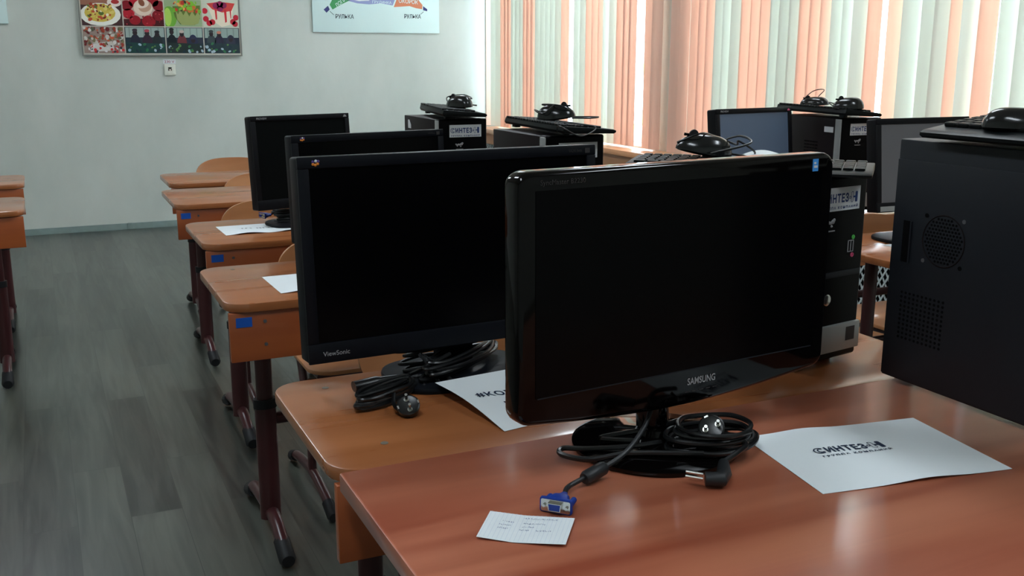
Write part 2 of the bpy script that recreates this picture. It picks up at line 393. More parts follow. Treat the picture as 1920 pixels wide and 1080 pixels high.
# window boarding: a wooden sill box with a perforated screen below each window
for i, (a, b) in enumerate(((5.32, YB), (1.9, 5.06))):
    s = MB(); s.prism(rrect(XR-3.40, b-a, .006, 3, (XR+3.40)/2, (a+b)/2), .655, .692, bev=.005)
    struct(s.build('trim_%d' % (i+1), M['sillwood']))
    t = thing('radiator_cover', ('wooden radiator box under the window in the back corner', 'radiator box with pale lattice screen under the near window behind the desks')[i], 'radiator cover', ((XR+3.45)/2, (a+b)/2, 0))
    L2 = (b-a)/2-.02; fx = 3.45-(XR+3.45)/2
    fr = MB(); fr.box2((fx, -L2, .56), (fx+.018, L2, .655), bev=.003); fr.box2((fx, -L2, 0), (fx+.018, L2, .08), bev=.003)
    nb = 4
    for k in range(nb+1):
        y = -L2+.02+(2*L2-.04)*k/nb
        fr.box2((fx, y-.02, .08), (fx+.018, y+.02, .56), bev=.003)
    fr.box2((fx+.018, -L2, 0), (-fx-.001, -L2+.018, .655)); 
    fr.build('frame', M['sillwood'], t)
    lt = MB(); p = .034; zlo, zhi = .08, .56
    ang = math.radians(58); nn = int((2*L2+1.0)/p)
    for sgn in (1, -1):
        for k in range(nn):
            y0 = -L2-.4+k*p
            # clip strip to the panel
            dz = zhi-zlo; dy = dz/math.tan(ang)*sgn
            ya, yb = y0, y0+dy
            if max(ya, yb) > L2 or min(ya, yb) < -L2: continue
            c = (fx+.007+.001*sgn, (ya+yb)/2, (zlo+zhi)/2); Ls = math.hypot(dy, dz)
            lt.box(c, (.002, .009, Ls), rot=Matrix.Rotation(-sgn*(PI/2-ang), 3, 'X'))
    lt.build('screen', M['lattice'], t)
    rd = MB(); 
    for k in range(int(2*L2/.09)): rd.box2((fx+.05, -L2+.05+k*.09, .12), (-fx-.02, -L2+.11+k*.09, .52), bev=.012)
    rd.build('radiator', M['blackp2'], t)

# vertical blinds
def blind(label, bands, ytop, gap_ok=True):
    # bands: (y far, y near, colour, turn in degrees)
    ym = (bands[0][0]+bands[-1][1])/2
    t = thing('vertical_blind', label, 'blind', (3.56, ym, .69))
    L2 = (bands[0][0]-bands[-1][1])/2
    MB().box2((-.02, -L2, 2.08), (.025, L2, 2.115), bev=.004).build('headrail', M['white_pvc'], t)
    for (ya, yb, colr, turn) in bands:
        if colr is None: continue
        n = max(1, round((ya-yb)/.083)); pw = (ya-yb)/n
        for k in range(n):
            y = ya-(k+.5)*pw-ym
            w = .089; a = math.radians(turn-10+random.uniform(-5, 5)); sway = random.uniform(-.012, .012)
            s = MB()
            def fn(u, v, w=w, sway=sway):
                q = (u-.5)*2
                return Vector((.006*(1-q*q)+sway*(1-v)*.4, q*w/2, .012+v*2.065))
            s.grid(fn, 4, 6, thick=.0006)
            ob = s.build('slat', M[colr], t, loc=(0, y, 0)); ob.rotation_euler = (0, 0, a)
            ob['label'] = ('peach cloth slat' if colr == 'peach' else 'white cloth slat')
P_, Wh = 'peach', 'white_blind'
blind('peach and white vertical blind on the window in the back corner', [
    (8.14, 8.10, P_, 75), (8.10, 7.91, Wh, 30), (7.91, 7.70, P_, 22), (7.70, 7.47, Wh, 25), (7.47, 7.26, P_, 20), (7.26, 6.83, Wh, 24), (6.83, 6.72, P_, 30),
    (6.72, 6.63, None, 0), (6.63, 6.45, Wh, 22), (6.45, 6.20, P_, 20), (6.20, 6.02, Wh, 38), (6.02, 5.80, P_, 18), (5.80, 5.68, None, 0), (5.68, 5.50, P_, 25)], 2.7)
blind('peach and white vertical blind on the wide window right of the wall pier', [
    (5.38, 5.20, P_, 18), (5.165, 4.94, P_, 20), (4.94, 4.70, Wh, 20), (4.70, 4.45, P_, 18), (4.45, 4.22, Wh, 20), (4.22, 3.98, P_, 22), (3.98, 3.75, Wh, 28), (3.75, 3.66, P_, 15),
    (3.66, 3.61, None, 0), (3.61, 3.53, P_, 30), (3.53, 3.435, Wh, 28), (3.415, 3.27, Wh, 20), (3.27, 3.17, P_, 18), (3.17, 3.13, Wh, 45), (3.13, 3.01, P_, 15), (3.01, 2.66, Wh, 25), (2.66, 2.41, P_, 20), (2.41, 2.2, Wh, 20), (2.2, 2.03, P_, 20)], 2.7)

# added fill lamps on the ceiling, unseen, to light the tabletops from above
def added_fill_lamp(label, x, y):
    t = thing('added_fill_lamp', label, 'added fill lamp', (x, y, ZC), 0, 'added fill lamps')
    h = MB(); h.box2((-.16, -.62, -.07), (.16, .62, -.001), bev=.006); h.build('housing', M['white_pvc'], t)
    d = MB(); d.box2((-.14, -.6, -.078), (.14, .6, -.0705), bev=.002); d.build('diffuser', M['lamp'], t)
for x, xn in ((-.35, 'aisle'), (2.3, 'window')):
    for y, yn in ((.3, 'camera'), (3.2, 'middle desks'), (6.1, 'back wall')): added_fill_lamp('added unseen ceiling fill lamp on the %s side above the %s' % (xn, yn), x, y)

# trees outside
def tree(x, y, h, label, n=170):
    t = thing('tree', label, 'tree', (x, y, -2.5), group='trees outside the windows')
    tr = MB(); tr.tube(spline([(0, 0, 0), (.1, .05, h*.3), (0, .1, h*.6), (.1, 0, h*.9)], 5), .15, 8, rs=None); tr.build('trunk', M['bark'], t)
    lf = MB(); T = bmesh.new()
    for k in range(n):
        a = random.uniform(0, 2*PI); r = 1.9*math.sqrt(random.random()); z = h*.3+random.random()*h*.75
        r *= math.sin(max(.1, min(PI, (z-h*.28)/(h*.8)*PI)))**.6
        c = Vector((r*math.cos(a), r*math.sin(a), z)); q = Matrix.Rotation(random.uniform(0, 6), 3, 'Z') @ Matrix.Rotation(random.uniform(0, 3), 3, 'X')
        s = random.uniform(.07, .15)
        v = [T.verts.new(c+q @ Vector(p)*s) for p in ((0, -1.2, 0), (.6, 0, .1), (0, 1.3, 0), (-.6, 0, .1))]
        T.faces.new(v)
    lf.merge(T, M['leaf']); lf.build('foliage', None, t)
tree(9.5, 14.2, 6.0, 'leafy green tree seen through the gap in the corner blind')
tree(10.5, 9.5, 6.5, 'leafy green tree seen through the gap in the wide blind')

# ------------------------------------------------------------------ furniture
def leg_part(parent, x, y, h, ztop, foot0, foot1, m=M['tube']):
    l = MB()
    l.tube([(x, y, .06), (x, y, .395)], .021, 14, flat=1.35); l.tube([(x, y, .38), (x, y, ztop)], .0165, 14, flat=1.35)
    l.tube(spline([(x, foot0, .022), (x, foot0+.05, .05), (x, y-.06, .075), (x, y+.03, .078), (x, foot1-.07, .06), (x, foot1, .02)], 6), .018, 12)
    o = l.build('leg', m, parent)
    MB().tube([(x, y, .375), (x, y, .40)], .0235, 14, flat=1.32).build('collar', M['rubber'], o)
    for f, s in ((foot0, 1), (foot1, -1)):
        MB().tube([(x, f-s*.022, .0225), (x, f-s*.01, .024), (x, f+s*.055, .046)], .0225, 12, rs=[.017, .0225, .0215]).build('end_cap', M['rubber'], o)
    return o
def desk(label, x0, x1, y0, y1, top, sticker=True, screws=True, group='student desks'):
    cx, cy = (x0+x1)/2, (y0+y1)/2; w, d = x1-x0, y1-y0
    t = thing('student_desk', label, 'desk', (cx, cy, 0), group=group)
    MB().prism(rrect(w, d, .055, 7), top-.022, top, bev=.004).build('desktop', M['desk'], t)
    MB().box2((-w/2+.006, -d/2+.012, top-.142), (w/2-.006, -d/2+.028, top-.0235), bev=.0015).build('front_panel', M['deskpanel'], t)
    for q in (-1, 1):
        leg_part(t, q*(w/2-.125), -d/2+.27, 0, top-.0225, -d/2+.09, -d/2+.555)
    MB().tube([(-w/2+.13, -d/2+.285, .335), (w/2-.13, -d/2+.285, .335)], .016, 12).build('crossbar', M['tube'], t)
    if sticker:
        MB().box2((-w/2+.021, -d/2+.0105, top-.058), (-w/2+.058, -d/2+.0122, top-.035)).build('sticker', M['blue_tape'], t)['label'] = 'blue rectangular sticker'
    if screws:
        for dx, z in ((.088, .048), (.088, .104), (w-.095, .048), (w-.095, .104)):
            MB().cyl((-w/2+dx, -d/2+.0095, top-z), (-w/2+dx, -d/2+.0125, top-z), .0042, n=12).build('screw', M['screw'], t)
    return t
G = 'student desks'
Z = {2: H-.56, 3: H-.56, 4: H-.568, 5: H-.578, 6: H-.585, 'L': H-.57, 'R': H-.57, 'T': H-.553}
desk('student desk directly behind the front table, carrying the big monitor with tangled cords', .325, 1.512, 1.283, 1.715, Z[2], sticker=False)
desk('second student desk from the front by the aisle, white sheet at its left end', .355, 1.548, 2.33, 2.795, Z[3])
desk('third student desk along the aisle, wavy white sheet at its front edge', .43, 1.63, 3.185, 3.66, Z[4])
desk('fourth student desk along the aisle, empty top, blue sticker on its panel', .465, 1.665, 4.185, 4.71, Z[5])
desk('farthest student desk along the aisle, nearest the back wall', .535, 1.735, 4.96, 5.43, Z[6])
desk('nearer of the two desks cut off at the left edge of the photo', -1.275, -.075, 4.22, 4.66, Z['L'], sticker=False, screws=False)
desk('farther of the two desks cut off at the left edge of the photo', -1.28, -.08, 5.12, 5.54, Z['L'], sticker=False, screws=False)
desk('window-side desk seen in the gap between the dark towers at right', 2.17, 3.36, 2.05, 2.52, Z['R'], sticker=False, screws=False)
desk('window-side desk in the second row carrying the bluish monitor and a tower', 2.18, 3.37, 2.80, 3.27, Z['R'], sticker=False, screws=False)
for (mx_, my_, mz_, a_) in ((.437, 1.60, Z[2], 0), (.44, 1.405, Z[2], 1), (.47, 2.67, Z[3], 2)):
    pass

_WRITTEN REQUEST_
Take the material above from its first line through the line holding "rd.build('radiator', M['blackp2'], t)" and set it down exactly, without the pictures.

_TASK OUTPUT_
Write part 2 of the bpy script that recreates this picture. It picks up at line 393. More parts follow. Treat the picture as 1920 pixels wide and 1080 pixels high.
# window boarding: a wooden sill box with a perforated screen below each window
for i, (a, b) in enumerate(((5.32, YB), (1.9, 5.06))):
    s = MB(); s.prism(rrect(XR-3.40, b-a, .006, 3, (XR+3.40)/2, (a+b)/2), .655, .692, bev=.005)
    struct(s.build('trim_%d' % (i+1), M['sillwood']))
    t = thing('radiator_cover', ('wooden radiator box under the window in the back corner', 'radiator box with pale lattice screen under the near window behind the desks')[i], 'radiator cover', ((XR+3.45)/2, (a+b)/2, 0))
    L2 = (b-a)/2-.02; fx = 3.45-(XR+3.45)/2
    fr = MB(); fr.box2((fx, -L2, .56), (fx+.018, L2, .655), bev=.003); fr.box2((fx, -L2, 0), (fx+.018, L2, .08), bev=.003)
    nb = 4
    for k in range(nb+1):
        y = -L2+.02+(2*L2-.04)*k/nb
        fr.box2((fx, y-.02, .08), (fx+.018, y+.02, .56), bev=.003)
    fr.box2((fx+.018, -L2, 0), (-fx-.001, -L2+.018, .655)); 
    fr.build('frame', M['sillwood'], t)
    lt = MB(); p = .034; zlo, zhi = .08, .56
    ang = math.radians(58); nn = int((2*L2+1.0)/p)
    for sgn in (1, -1):
        for k in range(nn):
            y0 = -L2-.4+k*p
            # clip strip to the panel
            dz = zhi-zlo; dy = dz/math.tan(ang)*sgn
            ya, yb = y0, y0+dy
            if max(ya, yb) > L2 or min(ya, yb) < -L2: continue
            c = (fx+.007+.001*sgn, (ya+yb)/2, (zlo+zhi)/2); Ls = math.hypot(dy, dz)
            lt.box(c, (.002, .009, Ls), rot=Matrix.Rotation(-sgn*(PI/2-ang), 3, 'X'))
    lt.build('screen', M['lattice'], t)
    rd = MB(); 
    for k in range(int(2*L2/.09)): rd.box2((fx+.05, -L2+.05+k*.09, .12), (-fx-.02, -L2+.11+k*.09, .52), bev=.012)
    rd.build('radiator', M['blackp2'], t)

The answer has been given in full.